Has anyone suggested putting gold mines in Dacia in the ancient era yet? I think that would make sense, as Trajan's conquest of the territory and the capture of those mines for Rome were a significant part of the massive expansion of public works under his and Hadrian's reign and contributed to the Roman Imperial golden age. It could function like the ivory resources in North Africa do currently - depletion at a certain point in history.
 
Minor balancing suggestion:

Ethiopian cities start at 2 pop. This can help AI a bit or help player in high difficulty.
Stele: change to +25% GP rate? +25% culture is useless.
 
Settler: add a "join to city" ability, consumes the unit, city gets +1 pop and all free buildings a new city provides.
 
There is only one trading corp for the first 4500 years of the game. Please add more. Venetians and Genoans. Nerf the mediterranean civs but compensate with those corps. When they are removed it will go hand in hand with their decline.

It feels strange that you get capitalism so early compared to free market. It should be reversed.
 
There is only one trading corp for the first 4500 years of the game. Please add more. Venetians and Genoans. Nerf the mediterranean civs but compensate with those corps. When they are removed it will go hand in hand with their decline.
I don't see a point in two Eurocentric corporations.

It feels strange that you get capitalism so early compared to free market. It should be reversed.
That would be historically inaccurate.
 
It has bugged me for a while that there is no way to get experienced siege Units. At whatever odds a siege unit attacks, it gets 1 experience point if it manages to survive. Although it is more a general civ flaw since they changed siege units to not be able to kill other units anymore, I'd like siege units to get experience like normal units. So, if a siege unit has an x% chance to withdraw, it should get the same amount of experience points as a normal unit would get for x% victory odds.
 
I don't see a point in two Eurocentric corporations.


That would be historically inaccurate.

Well. Add a few iron age global corps then. But since you bothered to include the Silk road it feels meager with that as the only trading corp for the first few thousand years.

According to this definition free market is one type of prerequisite for capitalism.
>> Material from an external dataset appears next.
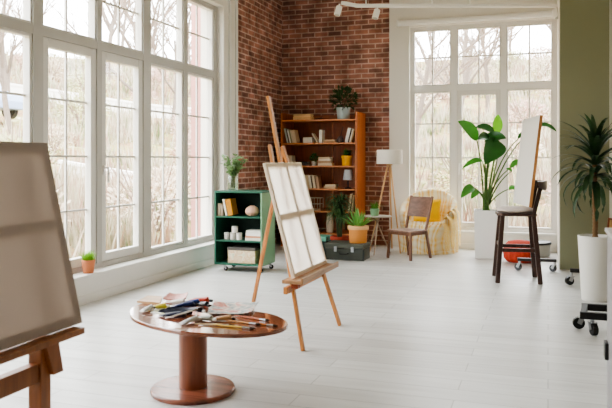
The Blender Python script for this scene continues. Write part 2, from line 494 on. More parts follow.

Not the other way around.

http://en.wikipedia.org/wiki/Capitalism
 
The silk route actually represents something worth representing. There's nothing special about Mediterranean traders.

Spoiler :
I know that Venetian and Genoan trade furthered the development of accounting and finance which led to the European financial system, which is seen by many as an important factor in its later global dominance, but that's not really anything a corporation could represent.


As Panopticon said, the definitions you use are of course important here, but it's not as if these definitions are arbitrary in the game. Free Market is in the Economy column which describes how governments organize and interfere with their economies. Considering the other choices, it is clear that most countries operated under highly localized and regulated enterprises (the guild civic) before switching to a system where trade was more free, but the state played a large role in controlling it, especially for foreign trade (mercantilism).

Free Market to me implies large scale private enterprise and a certain degree of governmental laissez faire, or at least refraining from direct participation. And that is basically impossible without the Corporation civic.

On the other hand, Capitalism is in the Labour column and is representative of things like mercantile capitalism and the emergence of a social class associated with commerce and business activities. In fact it would be easier to convince me that Economics is too late of a tech as of now.